On the Complexity of Optimal Request Routing and Content Caching in Heterogeneous Cache Networks

TLDR: This work investigates the problem of developing optimal joint routing and caching policies in a network supporting in-network caching with the goal of minimizing expected content-access delay and identifies the structural property of the user-cache graph that makes the problem NP-complete.

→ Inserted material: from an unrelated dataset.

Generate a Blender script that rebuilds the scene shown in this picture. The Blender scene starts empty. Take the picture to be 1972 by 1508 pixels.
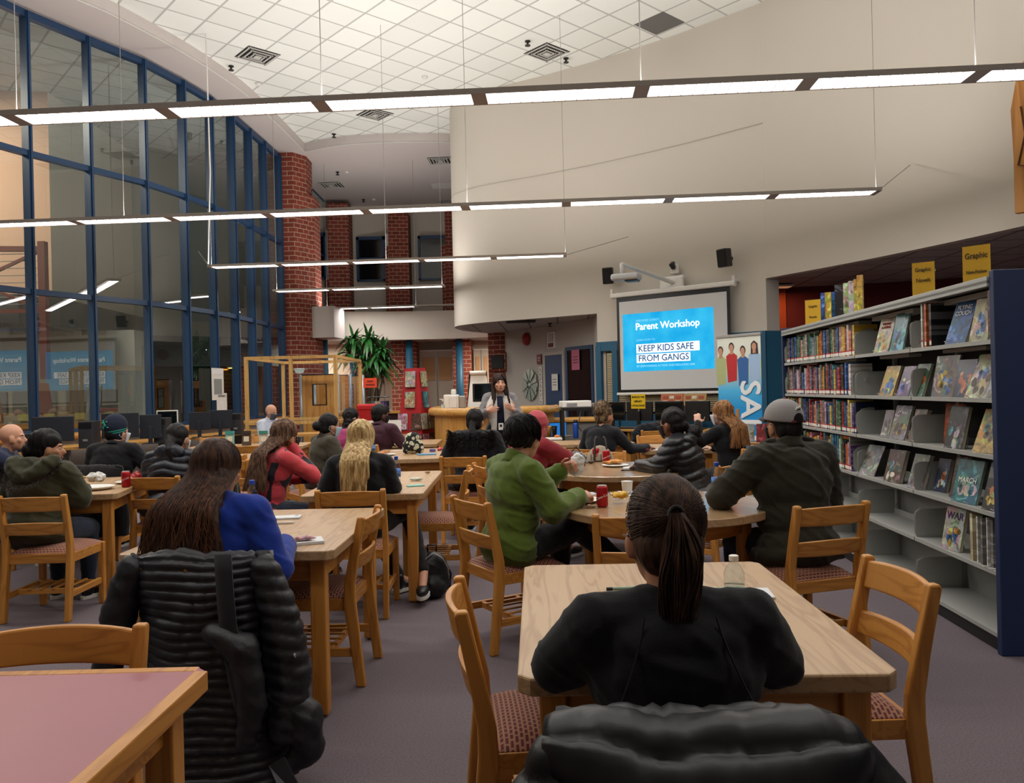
import bpy, bmesh, math, random
import numpy as np
from mathutils import Vector, Matrix, noise
from math import sin, cos, pi, radians as rad, atan2, sqrt
random.seed(7)
SC = bpy.context.scene
COL = SC.collection
# ------------------------------------------------------------------ camera, world, exposure
FPX, EYE, ROLL = 1530.0, 1.42, 0.024
cd = bpy.data.cameras.new('camera'); cam = bpy.data.objects.new('camera', cd); COL.objects.link(cam)
cd.sensor_fit = 'HORIZONTAL'; cd.sensor_width = 36.0; cd.lens = FPX / 1972 * 36.0
cd.shift_y = -3 / 1972.0
cd.clip_start = 0.05; cd.clip_end = 200
cam.matrix_world = Matrix.Translation((0, 0, EYE)) @ Matrix.Rotation(rad(90), 4, 'X') @ Matrix.Rotation(-ROLL, 4, 'Z')
SC.camera = cam
w = bpy.data.worlds.new('world'); SC.world = w; w.use_nodes = True
w.node_tree.nodes['Background'].inputs[0].default_value = (0.012, 0.016, 0.026, 1)
w.node_tree.nodes['Background'].inputs[1].default_value = 1.0
SC.view_settings.view_transform = 'Standard'; SC.view_settings.look = 'None'
SC.view_settings.exposure = 0.0; SC.view_settings.gamma = 1.0; SC.view_settings.use_curve_mapping = False
SC.cycles.max_bounces = 6; SC.cycles.diffuse_bounces = 3; SC.cycles.glossy_bounces = 3
SC.cycles.transparent_max_bounces = 12; SC.cycles.transmission_bounces = 5
SC.cycles.caustics_reflective = False; SC.cycles.caustics_refractive = False
SC.cycles.sample_clamp_indirect = 4.0
SC.cycles.use_denoising = True
DOWN_E, UP_E, LENS_E = 11.0, 18.0, 5.0      # power of the lamp rows, W per metre, and glow of the louvres

# ------------------------------------------------------------------ measuring helpers (photo pixel -> place in the room)
def ray(px, py):
    a = px - 986; b = 751 - py
    c, s = cos(ROLL), sin(ROLL)
    return (a * c + b * s) / FPX, (-a * s + b * c) / FPX
def at(px, py, y=None, h=None):
    X, Z = ray(px, py)
    if y is None: y = (h - EYE) / Z
    return Vector((X * y, y, EYE + Z * y))
def on_wall(px, py, A, B, off=0.0):
    """point where the sight line meets the vertical plane through plan points A, B"""
    X, Z = ray(px, py)
    dx, dy = B[0] - A[0], B[1] - A[1]
    y = (A[0] * dy - A[1] * dx) / (X * dy - dx)
    n = Vector((dy, -dx, 0)).normalized()
    if n.y > 0: n = -n
    p = Vector((X * y, y, EYE + Z * y)) + n * off
    return p

# ------------------------------------------------------------------ materials
def srgb(h):
    if isinstance(h, str):
        h = h.lstrip('#'); c = [int(h[i:i + 2], 16) / 255 for i in (0, 2, 4)]
    else: c = [v / 255 for v in h]
    return tuple((v / 12.92 if v <= .04045 else ((v + .055) / 1.055) ** 2.4) for v in c) + (1,)
MATS = {}
def mat(name, col=None, rough=.6, metal=0, spec=.5, bump=None, var=None, emit=None, estr=0, alpha=1, coat=0, sheen=0, trans=0):
    """var=(scale vector, amount, detail) darkens/lightens with noise; bump=(scale, strength, dist)"""
    if name in MATS: return MATS[name]
    m = bpy.data.materials.new(name); m.use_nodes = True; MATS[name] = m
    nt = m.node_tree; b = nt.nodes['Principled BSDF']; L = nt.links.new
    c = srgb(col) if col is not None else (.8, .8, .8, 1)
    b.inputs['Base Color'].default_value = c; b.inputs['Roughness'].default_value = rough
    b.inputs['Metallic'].default_value = metal; b.inputs['Specular IOR Level'].default_value = spec
    if coat: b.inputs['Coat Weight'].default_value = coat; b.inputs['Coat Roughness'].default_value = .15
    if sheen: b.inputs['Sheen Weight'].default_value = sheen
    if trans: b.inputs['Transmission Weight'].default_value = trans; b.inputs['IOR'].default_value = 1.33
    if emit is not None:
        b.inputs['Emission Color'].default_value = srgb(emit); b.inputs['Emission Strength'].default_value = estr
    tc = nt.nodes.new('ShaderNodeTexCoord')
    if var:
        sc, am, det = var
        mp = nt.nodes.new('ShaderNodeMapping'); mp.inputs['Scale'].default_value = sc; L(tc.outputs['Object'], mp.inputs[0])
        n = nt.nodes.new('ShaderNodeTexNoise'); n.inputs['Scale'].default_value = 1; n.inputs['Detail'].default_value = det
        L(mp.outputs[0], n.inputs['Vector'])
        r = nt.nodes.new('ShaderNodeValToRGB'); r.color_ramp.elements[0].position = .3; r.color_ramp.elements[1].position = .7
        r.color_ramp.elements[0].color = tuple(v * (1 - am) for v in c[:3]) + (1,)
        r.color_ramp.elements[1].color = tuple(min(1, v * (1 + am)) for v in c[:3]) + (1,)
        L(n.outputs['Fac'], r.inputs[0]); L(r.outputs[0], b.inputs['Base Color'])
    if bump:
        n2 = nt.nodes.new('ShaderNodeTexNoise'); n2.inputs['Scale'].default_value = bump[0]; n2.inputs['Detail'].default_value = 3
        L(tc.outputs['Object'], n2.inputs['Vector'])
        bp = nt.nodes.new('ShaderNodeBump'); bp.inputs['Strength'].default_value = bump[1]; bp.inputs['Distance'].default_value = bump[2]
        L(n2.outputs['Fac'], bp.inputs['Height']); L(bp.outputs[0], b.inputs['Normal'])
    return m
def wood(name, c1, c2, axis='Z', rough=.42, scale=1.0, coat=.0):
    if name in MATS: return MATS[name]
    m = mat(name, c1, rough, coat=coat); nt = m.node_tree; L = nt.links.new; b = nt.nodes['Principled BSDF']
    tc = nt.nodes.new('ShaderNodeTexCoord'); mp = nt.nodes.new('ShaderNodeMapping')
    s = {'X': (1.2, 14, 14), 'Y': (14, 1.2, 14), 'Z': (14, 14, 1.2)}[axis]
    mp.inputs['Scale'].default_value = tuple(v * scale for v in s); L(tc.outputs['Object'], mp.inputs[0])
    n = nt.nodes.new('ShaderNodeTexNoise'); n.inputs['Scale'].default_value = 1; n.inputs['Detail'].default_value = 2; n.inputs['Distortion'].default_value = .6
    L(mp.outputs[0], n.inputs['Vector'])
    mu = nt.nodes.new('ShaderNodeMath'); mu.operation = 'MULTIPLY'; mu.inputs[1].default_value = 9; L(n.outputs['Fac'], mu.inputs[0])
    fr = nt.nodes.new('ShaderNodeMath'); fr.operation = 'PINGPONG'; fr.inputs[1].default_value = 1.0; L(mu.outputs[0], fr.inputs[0])
    r = nt.nodes.new('ShaderNodeValToRGB'); r.color_ramp.elements[0].color = srgb(c2); r.color_ramp.elements[1].color = srgb(c1)
    r.color_ramp.elements[0].position = .0; r.color_ramp.elements[1].position = .55
    L(fr.outputs[0], r.inputs[0]); L(r.outputs[0], b.inputs['Base Color'])
    return m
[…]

Abstract: In-network content caching has been deployed in both the Internet and cellular networks to reduce content-access delay. We investigate the problem of developing optimal joint routing and caching policies in a network supporting in-network caching with the goal of minimizing expected content-access delay. Here, needed content can either be accessed directly from a back-end server (where content resides permanently) or be obtained from one of multiple in-network caches. To access content, users must thus decide whether to route their requests to a cache or to the back-end server. In addition, caches must decide which content to cache. We investigate two variants of the problem, where the paths to the back-end server can be considered as either congestion-sensitive or congestion-insensitive, reflecting whether or not the delay experienced by a request sent to the back-end server depends on the request load, respectively. We show that the problem of optimal joint caching and routing is NP-complete in both cases. We prove that under the congestion-insensitive delay model, the problem can be solved optimally in polynomial time if each piece of content is requested by only one user, or when there are at most two caches in the network. We also identify the structural property of the user-cache graph that makes the problem NP-complete. For the congestion-sensitive delay model, we prove that the problem remains NP-complete even if there is only one cache in the network and each content is requested by only one user. We show that approximate solutions can be found for both cases within a $(1-1/e)$ factor from the optimal, and demonstrate a greedy solution that is numerically shown to be within 1% of optimal for small problem sizes. Through trace-driven simulations, we evaluate the performance of our greedy solutions to joint caching and routing, which show up to 50% reduction in average delay over the solution of optimized routing to least recently used caches.